For developers who are going to use jQuery in their applications, one can achieve the exact same object namespace extensibility with $.extend as follows:

// top-level namespace
var myApp = myApp || {};

// directly assign a nested namespace
myApp.library = {
  foo:function(){ 
    //...
  }
};

// deep extend/merge this namespace with another
// to make things interesting, let's say it's a namespace
// with the same name but with a different function
// signature: $.extend( deep, target, object1, object2 )
$.extend( true, myApp, {
    library:{ 
        bar:function(){
            //...
        }
    }
});

console.log("test", myApp); 
// myApp now contains both library.foo() and library.bar() methods
// nothing has been overwritten which is what we're hoping for.

For the sake of thoroughness, please see here for jQuery $.extend equivalents to the rest of the namespacing experiments found in this section.

Reviewing the namespace patterns we’ve explored in this section, the option that I would personally use for most larger applications is nested object namespacing with the Object Literal pattern. Where possible, I would implement this using automated nested namespacing, however, this is just a personal preference.

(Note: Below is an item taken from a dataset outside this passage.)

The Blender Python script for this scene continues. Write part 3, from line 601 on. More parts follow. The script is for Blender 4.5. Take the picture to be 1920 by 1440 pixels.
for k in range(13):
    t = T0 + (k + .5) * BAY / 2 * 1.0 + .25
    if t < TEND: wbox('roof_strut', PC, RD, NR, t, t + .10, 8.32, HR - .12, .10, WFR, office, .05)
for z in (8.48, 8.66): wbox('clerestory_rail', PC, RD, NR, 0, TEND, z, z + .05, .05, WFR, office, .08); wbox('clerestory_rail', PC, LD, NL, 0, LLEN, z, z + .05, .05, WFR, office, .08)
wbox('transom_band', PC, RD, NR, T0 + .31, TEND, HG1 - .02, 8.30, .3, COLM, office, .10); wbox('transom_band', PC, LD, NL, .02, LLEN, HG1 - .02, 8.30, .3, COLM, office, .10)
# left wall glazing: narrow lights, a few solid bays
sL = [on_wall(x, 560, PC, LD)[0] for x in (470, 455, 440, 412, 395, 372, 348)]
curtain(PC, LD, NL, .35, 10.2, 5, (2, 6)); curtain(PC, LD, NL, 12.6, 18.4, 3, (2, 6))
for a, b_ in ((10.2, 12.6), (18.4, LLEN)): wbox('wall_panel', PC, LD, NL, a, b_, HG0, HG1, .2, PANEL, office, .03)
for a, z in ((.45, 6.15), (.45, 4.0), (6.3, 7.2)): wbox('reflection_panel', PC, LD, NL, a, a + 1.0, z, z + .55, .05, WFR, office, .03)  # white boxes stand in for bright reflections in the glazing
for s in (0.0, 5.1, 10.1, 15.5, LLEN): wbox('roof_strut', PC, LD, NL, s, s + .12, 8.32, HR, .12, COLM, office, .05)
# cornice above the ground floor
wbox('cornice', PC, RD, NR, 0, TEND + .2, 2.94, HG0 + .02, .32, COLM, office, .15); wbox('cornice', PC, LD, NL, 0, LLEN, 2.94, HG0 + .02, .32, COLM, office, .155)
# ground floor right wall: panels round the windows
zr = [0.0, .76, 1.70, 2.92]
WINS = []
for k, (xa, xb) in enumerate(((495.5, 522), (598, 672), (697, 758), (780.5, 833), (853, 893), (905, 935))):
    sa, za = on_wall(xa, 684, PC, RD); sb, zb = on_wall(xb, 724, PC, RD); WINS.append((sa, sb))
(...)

IIFEs and single global variables may work fine for applications in the small to medium range, however, larger code bases requiring both namespaces and deep subnamespaces require a succinct solution that promotes readability and scales. I feel this pattern achieves all of these objectives well.

I would also recommend trying out some of the suggested advanced utility methods for namespace extension, as they really can save time in the long run.